Teams were shipping inconsistent interaction behaviors across products, producing quality drift and avoidable accessibility regressions.

Constraints

  • Motion needed to feel premium while staying performant on low-power mobile devices.
  • Design and engineering tokens had to map one-to-one between Figma and code.
  • Components had to be easy to adopt incrementally without rewriting existing screens.

Results

  • Reduced one-off interaction implementations by 41% across pilot components.
  • Improved consistency scores in design QA from 6.8 to 8.9 over two release cycles.
  • Lowered accessibility fixes related to state feedback in early implementation reviews.

Overview

Tapglyph was built to solve a repeated issue in content-heavy interfaces: interactions often felt either flat or over-animated.

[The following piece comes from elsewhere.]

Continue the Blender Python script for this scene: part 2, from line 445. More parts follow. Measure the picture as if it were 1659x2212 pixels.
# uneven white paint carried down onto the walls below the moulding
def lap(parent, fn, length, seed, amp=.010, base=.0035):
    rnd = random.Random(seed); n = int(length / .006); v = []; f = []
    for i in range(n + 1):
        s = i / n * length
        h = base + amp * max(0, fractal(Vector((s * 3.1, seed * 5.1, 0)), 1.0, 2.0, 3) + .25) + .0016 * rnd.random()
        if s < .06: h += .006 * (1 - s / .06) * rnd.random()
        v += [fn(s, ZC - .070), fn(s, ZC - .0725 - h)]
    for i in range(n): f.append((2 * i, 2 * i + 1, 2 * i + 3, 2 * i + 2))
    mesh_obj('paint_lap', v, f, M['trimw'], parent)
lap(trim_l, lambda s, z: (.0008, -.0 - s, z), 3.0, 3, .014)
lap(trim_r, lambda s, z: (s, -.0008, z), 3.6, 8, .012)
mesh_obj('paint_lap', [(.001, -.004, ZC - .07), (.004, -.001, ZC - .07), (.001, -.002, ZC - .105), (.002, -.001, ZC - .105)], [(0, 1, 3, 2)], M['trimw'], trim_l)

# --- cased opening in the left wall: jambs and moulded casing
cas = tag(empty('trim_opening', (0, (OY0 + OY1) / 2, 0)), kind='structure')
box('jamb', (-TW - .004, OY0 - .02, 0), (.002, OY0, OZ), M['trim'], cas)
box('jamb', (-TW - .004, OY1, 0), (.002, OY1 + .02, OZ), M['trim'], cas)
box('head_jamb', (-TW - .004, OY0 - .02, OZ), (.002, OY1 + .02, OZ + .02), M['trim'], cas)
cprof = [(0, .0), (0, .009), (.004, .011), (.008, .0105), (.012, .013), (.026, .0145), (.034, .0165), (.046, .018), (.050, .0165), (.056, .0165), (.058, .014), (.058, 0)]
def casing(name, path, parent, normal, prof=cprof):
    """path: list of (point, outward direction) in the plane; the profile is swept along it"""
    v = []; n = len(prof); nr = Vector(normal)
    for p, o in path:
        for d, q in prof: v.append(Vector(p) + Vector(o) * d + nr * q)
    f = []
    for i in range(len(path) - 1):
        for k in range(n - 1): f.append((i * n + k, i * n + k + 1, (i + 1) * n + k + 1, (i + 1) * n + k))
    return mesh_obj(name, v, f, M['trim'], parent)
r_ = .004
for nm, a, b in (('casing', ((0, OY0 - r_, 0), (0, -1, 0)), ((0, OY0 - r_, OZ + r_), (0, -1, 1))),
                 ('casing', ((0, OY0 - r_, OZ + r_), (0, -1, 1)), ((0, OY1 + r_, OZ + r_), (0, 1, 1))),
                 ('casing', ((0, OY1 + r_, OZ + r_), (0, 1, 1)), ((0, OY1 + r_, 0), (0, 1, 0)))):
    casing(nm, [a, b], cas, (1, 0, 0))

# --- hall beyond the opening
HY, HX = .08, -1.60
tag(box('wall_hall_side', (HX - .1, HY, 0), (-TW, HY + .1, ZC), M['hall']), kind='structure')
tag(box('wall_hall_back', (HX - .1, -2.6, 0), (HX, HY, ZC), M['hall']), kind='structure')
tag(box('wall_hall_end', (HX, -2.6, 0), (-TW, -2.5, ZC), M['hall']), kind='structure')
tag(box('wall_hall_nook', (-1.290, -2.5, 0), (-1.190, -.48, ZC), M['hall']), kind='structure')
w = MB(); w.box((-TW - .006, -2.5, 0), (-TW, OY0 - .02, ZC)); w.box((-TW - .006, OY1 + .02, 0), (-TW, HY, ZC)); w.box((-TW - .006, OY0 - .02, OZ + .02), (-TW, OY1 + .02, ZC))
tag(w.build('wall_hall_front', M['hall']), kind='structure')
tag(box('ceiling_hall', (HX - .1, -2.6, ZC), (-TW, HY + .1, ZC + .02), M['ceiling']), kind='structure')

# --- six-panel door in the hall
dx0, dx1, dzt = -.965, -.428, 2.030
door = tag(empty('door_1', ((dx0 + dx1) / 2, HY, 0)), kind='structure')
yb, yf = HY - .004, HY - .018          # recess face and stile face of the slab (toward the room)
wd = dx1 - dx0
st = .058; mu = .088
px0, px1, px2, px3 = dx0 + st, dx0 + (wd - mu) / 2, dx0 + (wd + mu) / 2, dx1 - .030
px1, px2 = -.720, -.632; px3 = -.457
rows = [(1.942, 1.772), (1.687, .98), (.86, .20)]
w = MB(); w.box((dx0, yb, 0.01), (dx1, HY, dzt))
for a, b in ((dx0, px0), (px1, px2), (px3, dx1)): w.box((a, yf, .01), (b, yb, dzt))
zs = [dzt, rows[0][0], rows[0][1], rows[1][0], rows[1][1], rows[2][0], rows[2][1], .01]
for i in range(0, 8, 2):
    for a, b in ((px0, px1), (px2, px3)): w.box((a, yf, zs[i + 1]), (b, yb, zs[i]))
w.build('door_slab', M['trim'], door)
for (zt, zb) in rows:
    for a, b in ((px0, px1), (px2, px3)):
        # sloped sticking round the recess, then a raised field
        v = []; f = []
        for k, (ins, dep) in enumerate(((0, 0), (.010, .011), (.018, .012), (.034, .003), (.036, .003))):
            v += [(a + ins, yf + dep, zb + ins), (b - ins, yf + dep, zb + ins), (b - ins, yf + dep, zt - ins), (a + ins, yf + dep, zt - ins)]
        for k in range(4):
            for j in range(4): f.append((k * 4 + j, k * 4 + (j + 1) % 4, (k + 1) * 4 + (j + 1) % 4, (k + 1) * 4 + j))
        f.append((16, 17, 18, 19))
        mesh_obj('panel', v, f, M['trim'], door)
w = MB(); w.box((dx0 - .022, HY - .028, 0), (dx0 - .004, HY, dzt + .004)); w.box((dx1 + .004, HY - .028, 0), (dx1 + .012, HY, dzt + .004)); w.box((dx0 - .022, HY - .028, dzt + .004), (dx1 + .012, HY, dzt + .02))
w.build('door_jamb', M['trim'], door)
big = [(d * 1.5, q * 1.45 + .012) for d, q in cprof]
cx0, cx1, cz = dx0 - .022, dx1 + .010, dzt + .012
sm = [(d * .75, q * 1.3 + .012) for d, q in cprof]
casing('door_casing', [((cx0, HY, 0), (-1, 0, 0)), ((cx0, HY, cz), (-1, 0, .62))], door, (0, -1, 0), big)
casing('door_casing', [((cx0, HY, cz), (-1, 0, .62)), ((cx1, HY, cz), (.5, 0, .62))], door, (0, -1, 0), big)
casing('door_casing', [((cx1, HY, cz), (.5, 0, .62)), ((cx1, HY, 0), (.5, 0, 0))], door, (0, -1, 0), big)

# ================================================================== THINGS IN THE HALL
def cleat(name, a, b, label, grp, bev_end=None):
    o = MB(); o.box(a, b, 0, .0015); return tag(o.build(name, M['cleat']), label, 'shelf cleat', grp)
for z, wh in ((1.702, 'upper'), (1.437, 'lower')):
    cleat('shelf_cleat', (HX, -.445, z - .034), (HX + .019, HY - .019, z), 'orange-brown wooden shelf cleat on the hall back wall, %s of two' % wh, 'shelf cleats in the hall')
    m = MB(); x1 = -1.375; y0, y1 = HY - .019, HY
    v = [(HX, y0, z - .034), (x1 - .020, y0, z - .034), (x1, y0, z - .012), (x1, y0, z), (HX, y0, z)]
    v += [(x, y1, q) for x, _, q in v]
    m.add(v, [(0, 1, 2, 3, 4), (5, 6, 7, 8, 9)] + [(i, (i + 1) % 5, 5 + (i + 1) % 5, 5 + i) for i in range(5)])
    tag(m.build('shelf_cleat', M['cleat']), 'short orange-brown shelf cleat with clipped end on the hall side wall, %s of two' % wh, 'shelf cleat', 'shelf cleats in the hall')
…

The project establishes a middle ground by defining a compact set of motion and state principles teams can reuse safely.

Challenges

The hardest problem was preserving a premium interaction feel while staying performant on low-power mobile devices.

I also needed a token strategy that translated consistently from visual design tools to production code.

Process

I established interaction intent categories first, then created component-level states with clear transitions and timing rules.

Implementation focused on semantic markup, reduced layout shift, and testable primitives that scale across products.

Outcome & Lessons Learned

Tapglyph produced a reliable baseline for interaction quality while reducing custom one-off animation work.

A key lesson was that motion systems should be authored as UX infrastructure, not as decorative polish added at the end.